A Dozen Design Questions You Need to Answer Before Designing Your Game or Simulation
These questions are meant to be a starting point. Some of these questions are obvious, perhaps others less so, but all are crucial to making your design process both easier and more effective! The clearer your answers to these questions, the easier it will be for you to design a powerful game or simulation.
What is the organizational goal? Why are you even embarking on this design? What are the performance gaps or issues that you want to simulate and improve? You need answers to these questions, from key decision makers and those impacted most in order to design the right things for the right reasons. You may gather this information quickly, through interviews or in a very formal needs assessment process. How you do it isn’t a part of this message. That you have this information is. Know the organizational goals and purpose.
What is the instructional goal? This goal (or goals) comes from the organizational goals of course. It is important to think of them as two questions though. First, it keeps our designs rooted in the real world. Second, it allows us to drill into the most important components of learning – be it attitudes, skills or knowledge.
What are the critical components? The answer to this question comes from your analysis and understanding of the workplace. If you are trying to simulate something to produce learning, you need to know which pieces of the task (or which tasks in the workflow) are the most important ones to simulate. Sometimes simulations become too big, unwieldy or heavy because people try to simulate everything. Stay focused and clear on the most critical pieces.
Who plays/who needs to play? With answers to the first three questions you can now think about this one. Who are the participants in the simulation/game going to be? Are they the right people? Are there others that need to experience to get to the organizational goal? If so, it is time to play consultant and try to make that happen.
What is my model? You need to decide what kind of game or simulation you want to build. Are you going to build something where people do something or build something? Are you going to build a board-type game? Are you going to have people manipulate things? Is your game going to focus more on thinking and discussion? Effective design doesn’t start with this question (though many people do). Effective design asks this question when it is almost obvious (with the information you have gained from questions 1-4).
How real does it need to be? Some simulations mirror real life very closely. Others, hardly at all (at least on the surface). This is an important question for you to consider in your design process.
How elaborate does it need to be? Your organizational culture and the expectations you set will play a role in your answer to this. Does your simulation or game need to have fancy components, glossy handouts, etc? Or can you work with more simplicity and elegance?

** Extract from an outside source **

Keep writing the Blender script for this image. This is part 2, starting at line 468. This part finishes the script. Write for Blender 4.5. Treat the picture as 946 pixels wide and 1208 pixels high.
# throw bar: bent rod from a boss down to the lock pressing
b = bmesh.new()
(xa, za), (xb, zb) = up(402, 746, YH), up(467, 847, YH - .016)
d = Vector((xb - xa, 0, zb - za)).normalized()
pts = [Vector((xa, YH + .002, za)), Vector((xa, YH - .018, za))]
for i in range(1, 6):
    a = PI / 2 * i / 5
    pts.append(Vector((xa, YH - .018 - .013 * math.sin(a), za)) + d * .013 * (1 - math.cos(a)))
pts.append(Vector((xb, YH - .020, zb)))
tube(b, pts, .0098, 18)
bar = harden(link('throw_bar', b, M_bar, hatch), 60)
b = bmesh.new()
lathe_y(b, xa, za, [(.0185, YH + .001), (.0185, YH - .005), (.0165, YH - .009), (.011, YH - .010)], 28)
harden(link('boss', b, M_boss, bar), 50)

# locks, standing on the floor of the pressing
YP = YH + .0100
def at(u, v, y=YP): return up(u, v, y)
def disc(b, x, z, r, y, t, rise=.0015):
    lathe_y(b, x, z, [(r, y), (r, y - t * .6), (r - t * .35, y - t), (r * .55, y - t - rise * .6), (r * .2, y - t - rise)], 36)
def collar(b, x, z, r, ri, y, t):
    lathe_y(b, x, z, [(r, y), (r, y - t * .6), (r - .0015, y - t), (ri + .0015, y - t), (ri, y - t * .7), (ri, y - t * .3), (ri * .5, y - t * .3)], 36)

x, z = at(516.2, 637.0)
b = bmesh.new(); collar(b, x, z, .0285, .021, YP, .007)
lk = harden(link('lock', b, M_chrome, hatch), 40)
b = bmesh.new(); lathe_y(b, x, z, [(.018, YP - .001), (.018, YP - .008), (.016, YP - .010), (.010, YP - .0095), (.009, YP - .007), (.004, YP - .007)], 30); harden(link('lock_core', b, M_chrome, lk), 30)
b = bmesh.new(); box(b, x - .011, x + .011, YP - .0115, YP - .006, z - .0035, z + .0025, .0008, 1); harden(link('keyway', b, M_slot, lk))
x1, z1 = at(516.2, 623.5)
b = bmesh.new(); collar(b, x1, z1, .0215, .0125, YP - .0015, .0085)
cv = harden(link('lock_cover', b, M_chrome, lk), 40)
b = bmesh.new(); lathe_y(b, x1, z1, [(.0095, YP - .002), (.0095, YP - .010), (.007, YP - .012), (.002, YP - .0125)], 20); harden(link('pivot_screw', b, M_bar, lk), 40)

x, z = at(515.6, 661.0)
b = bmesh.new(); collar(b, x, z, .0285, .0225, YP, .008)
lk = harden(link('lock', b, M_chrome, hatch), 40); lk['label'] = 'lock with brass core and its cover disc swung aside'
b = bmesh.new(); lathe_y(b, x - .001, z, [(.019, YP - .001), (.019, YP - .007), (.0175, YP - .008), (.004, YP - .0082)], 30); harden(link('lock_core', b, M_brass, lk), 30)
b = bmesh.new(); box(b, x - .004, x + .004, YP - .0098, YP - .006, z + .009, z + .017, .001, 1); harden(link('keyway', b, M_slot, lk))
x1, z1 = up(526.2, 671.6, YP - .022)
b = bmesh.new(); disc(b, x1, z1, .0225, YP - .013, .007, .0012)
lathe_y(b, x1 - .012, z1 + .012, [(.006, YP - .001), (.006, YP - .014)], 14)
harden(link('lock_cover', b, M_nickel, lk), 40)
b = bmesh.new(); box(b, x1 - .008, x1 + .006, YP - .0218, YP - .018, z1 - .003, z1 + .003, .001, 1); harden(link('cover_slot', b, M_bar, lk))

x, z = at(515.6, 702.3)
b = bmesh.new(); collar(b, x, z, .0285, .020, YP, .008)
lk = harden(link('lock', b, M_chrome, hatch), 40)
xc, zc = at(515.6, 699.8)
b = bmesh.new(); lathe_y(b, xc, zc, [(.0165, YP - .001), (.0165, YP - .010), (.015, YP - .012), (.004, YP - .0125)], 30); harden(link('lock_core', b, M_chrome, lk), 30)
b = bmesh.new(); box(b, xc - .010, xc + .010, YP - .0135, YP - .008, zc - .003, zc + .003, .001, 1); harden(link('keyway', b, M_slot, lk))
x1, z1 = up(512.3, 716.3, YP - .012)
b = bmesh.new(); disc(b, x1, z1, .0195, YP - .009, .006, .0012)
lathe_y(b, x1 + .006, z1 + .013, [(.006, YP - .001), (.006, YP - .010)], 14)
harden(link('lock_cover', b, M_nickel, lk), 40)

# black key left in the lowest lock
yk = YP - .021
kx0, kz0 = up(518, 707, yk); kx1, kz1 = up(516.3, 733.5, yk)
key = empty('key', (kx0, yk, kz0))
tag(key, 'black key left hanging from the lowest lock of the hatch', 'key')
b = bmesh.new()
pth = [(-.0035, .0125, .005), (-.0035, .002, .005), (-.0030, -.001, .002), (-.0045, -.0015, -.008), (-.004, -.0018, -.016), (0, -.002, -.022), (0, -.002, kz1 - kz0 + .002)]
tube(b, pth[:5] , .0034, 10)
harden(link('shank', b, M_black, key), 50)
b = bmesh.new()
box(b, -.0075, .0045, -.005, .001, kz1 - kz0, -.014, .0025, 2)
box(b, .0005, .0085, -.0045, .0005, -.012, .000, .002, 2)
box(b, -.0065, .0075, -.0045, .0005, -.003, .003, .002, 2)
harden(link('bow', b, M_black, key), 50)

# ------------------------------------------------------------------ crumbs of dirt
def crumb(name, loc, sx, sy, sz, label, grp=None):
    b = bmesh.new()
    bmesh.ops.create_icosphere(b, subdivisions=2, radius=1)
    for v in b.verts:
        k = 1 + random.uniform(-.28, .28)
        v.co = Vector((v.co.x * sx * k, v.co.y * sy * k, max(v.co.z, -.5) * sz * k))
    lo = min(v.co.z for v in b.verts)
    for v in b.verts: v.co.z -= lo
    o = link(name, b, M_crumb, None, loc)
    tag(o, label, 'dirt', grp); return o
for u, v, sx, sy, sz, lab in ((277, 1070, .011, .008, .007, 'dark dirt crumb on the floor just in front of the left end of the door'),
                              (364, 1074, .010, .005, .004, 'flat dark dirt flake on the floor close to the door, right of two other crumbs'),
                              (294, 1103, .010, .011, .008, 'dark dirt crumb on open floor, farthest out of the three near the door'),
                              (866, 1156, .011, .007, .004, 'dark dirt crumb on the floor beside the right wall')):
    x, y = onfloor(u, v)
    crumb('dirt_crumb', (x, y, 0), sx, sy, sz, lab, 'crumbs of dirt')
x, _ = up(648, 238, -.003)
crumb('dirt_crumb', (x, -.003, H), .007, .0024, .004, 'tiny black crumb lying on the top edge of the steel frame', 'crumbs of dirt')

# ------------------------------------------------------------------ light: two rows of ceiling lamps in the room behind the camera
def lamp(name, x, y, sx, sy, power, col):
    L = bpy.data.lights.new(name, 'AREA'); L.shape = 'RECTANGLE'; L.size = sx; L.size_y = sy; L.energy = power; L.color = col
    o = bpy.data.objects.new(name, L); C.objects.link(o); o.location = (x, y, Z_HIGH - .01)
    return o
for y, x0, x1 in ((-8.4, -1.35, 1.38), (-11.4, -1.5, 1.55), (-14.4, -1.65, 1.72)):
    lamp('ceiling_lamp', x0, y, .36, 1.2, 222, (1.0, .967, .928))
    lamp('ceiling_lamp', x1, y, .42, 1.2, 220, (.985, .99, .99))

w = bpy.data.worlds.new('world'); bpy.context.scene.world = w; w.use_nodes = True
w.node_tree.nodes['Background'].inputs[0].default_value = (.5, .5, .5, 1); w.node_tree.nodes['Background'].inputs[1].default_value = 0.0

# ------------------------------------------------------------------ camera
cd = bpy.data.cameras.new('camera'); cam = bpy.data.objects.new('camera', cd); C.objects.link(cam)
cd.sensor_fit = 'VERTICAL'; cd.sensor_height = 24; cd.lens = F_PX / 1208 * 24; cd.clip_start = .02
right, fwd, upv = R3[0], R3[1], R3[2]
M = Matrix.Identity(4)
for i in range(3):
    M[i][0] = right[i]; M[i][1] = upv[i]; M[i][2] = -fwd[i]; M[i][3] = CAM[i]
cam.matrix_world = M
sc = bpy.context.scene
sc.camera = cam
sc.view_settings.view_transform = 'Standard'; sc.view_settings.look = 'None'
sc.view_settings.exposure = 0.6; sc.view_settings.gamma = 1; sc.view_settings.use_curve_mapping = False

How much time is available? You can’t squeeze a 4 hour simulation into a 45 minute lunch time session. This is an important question! Again, you may need to put your consulting hat on and build a case for more time, or perhaps you just need to be creative and design your product into the time expectations.
How much money/resources do you have? Knowing what your budget is and what other resources you have available are important to your design as well.
How flexible does the simulation need to be? Are you designing something to put into one workshop situation or will you need to be able to scale this activity over different sizes of groups, different audiences, different lengths of time, etc.?
What about the experience? Early in the design process spend some time thinking about the participants and their experience. Make some notes of adjectives you would like them to use in describing the experience. This will help you design in the levels of competition, fun, laughter, reflection, (and a hundred more things) that you want.
How will you debrief? A good design includes a design for the debrief. The codification and application of the learning comes during the debrief, so you must design it carefully and completely. There are a variety of ways to do the debrief, and a number of questions you must plan. There are other resources to help you with this, beyond the scope of this article. If you need this assistance, get it – your learners will be the beneficiaries.